+++ Supplied data +++

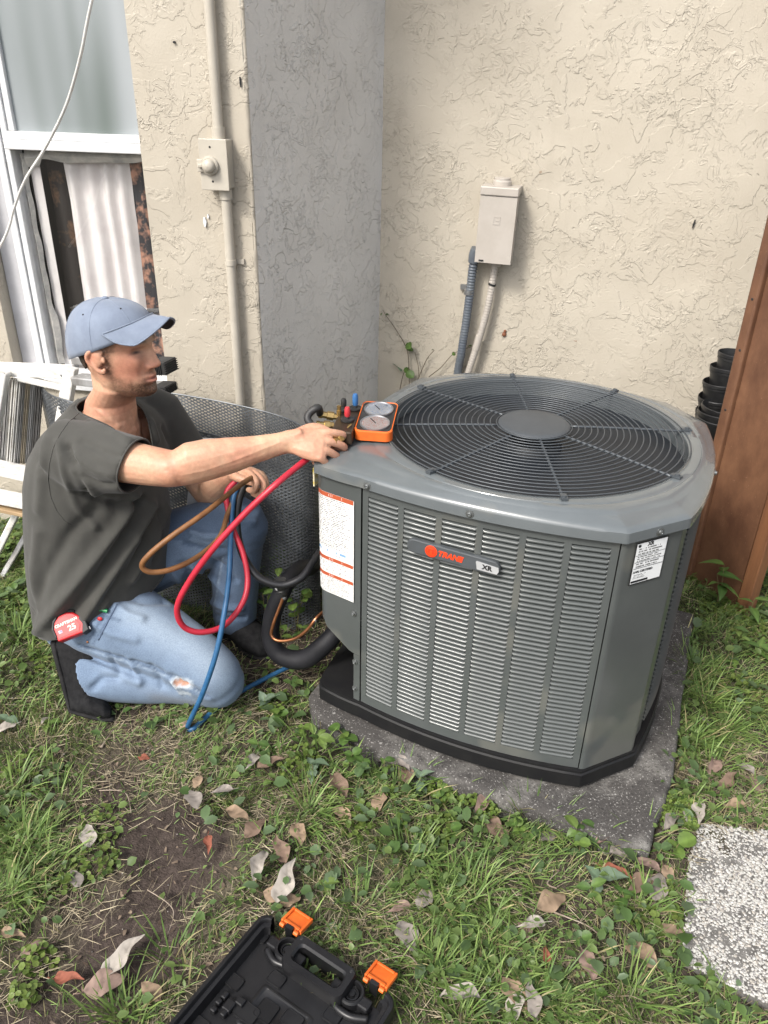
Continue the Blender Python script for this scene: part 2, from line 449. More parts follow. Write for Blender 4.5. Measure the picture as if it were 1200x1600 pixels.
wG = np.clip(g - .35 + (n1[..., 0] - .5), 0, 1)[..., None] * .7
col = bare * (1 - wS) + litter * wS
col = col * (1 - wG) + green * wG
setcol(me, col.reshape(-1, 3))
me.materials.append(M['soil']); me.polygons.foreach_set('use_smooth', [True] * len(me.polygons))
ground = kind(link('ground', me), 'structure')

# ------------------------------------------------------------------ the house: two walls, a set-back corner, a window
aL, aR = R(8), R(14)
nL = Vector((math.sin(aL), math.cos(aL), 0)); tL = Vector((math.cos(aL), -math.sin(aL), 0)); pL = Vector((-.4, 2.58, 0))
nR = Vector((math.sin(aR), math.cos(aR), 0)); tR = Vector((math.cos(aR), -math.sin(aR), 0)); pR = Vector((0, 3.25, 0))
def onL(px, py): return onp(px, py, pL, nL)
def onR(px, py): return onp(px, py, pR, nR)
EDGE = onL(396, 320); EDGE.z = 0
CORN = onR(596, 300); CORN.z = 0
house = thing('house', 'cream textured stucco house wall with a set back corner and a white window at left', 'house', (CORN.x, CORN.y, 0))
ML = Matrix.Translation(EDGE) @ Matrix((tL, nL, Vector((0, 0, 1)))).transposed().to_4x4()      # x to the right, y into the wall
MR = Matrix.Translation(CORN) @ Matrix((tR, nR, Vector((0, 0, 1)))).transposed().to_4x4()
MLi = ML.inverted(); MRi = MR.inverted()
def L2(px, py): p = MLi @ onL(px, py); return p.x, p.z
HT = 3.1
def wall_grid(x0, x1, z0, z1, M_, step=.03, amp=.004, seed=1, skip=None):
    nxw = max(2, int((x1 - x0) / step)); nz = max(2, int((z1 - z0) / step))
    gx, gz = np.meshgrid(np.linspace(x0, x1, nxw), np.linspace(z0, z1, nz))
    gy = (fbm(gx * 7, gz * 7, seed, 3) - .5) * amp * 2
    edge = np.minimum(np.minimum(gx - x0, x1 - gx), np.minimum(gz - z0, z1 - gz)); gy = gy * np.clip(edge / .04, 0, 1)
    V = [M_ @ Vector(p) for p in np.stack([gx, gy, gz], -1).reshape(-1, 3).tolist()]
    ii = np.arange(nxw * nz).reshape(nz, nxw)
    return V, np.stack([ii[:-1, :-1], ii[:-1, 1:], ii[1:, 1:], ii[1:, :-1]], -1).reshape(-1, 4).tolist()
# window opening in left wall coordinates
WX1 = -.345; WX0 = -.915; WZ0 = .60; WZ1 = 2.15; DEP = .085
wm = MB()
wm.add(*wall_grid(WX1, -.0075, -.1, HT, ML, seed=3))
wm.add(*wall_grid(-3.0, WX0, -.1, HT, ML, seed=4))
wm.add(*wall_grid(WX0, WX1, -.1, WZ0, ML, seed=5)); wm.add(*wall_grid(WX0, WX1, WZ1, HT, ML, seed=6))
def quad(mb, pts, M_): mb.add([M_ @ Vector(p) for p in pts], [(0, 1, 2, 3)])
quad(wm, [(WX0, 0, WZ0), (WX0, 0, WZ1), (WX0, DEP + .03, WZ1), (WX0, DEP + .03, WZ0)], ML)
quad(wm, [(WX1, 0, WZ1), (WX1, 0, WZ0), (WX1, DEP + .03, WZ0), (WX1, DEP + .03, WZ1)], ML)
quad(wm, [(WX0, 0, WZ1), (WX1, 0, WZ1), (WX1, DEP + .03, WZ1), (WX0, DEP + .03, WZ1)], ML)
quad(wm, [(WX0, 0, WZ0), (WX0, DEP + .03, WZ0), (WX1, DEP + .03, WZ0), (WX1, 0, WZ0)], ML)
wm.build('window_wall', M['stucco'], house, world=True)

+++

• Requirement: Copy every line of the data word for word, omitting the images.

• The output:
Continue the Blender Python script for this scene: part 2, from line 449. More parts follow. Write for Blender 4.5. Measure the picture as if it were 1200x1600 pixels.
wG = np.clip(g - .35 + (n1[..., 0] - .5), 0, 1)[..., None] * .7
col = bare * (1 - wS) + litter * wS
col = col * (1 - wG) + green * wG
setcol(me, col.reshape(-1, 3))
me.materials.append(M['soil']); me.polygons.foreach_set('use_smooth', [True] * len(me.polygons))
ground = kind(link('ground', me), 'structure')

# ------------------------------------------------------------------ the house: two walls, a set-back corner, a window
aL, aR = R(8), R(14)
nL = Vector((math.sin(aL), math.cos(aL), 0)); tL = Vector((math.cos(aL), -math.sin(aL), 0)); pL = Vector((-.4, 2.58, 0))
nR = Vector((math.sin(aR), math.cos(aR), 0)); tR = Vector((math.cos(aR), -math.sin(aR), 0)); pR = Vector((0, 3.25, 0))
def onL(px, py): return onp(px, py, pL, nL)
def onR(px, py): return onp(px, py, pR, nR)
EDGE = onL(396, 320); EDGE.z = 0
CORN = onR(596, 300); CORN.z = 0
house = thing('house', 'cream textured stucco house wall with a set back corner and a white window at left', 'house', (CORN.x, CORN.y, 0))
ML = Matrix.Translation(EDGE) @ Matrix((tL, nL, Vector((0, 0, 1)))).transposed().to_4x4()      # x to the right, y into the wall
MR = Matrix.Translation(CORN) @ Matrix((tR, nR, Vector((0, 0, 1)))).transposed().to_4x4()
MLi = ML.inverted(); MRi = MR.inverted()
def L2(px, py): p = MLi @ onL(px, py); return p.x, p.z
HT = 3.1
def wall_grid(x0, x1, z0, z1, M_, step=.03, amp=.004, seed=1, skip=None):
    nxw = max(2, int((x1 - x0) / step)); nz = max(2, int((z1 - z0) / step))
    gx, gz = np.meshgrid(np.linspace(x0, x1, nxw), np.linspace(z0, z1, nz))
    gy = (fbm(gx * 7, gz * 7, seed, 3) - .5) * amp * 2
    edge = np.minimum(np.minimum(gx - x0, x1 - gx), np.minimum(gz - z0, z1 - gz)); gy = gy * np.clip(edge / .04, 0, 1)
    V = [M_ @ Vector(p) for p in np.stack([gx, gy, gz], -1).reshape(-1, 3).tolist()]
    ii = np.arange(nxw * nz).reshape(nz, nxw)
    return V, np.stack([ii[:-1, :-1], ii[:-1, 1:], ii[1:, 1:], ii[1:, :-1]], -1).reshape(-1, 4).tolist()
# window opening in left wall coordinates
WX1 = -.345; WX0 = -.915; WZ0 = .60; WZ1 = 2.15; DEP = .085
wm = MB()
wm.add(*wall_grid(WX1, -.0075, -.1, HT, ML, seed=3))
wm.add(*wall_grid(-3.0, WX0, -.1, HT, ML, seed=4))
wm.add(*wall_grid(WX0, WX1, -.1, WZ0, ML, seed=5)); wm.add(*wall_grid(WX0, WX1, WZ1, HT, ML, seed=6))
def quad(mb, pts, M_): mb.add([M_ @ Vector(p) for p in pts], [(0, 1, 2, 3)])
quad(wm, [(WX0, 0, WZ0), (WX0, 0, WZ1), (WX0, DEP + .03, WZ1), (WX0, DEP + .03, WZ0)], ML)
quad(wm, [(WX1, 0, WZ1), (WX1, 0, WZ0), (WX1, DEP + .03, WZ0), (WX1, DEP + .03, WZ1)], ML)
quad(wm, [(WX0, 0, WZ1), (WX1, 0, WZ1), (WX1, DEP + .03, WZ1), (WX0, DEP + .03, WZ1)], ML)
quad(wm, [(WX0, 0, WZ0), (WX0, DEP + .03, WZ0), (WX1, DEP + .03, WZ0), (WX1, 0, WZ0)], ML)
wm.build('window_wall', M['stucco'], house, world=True)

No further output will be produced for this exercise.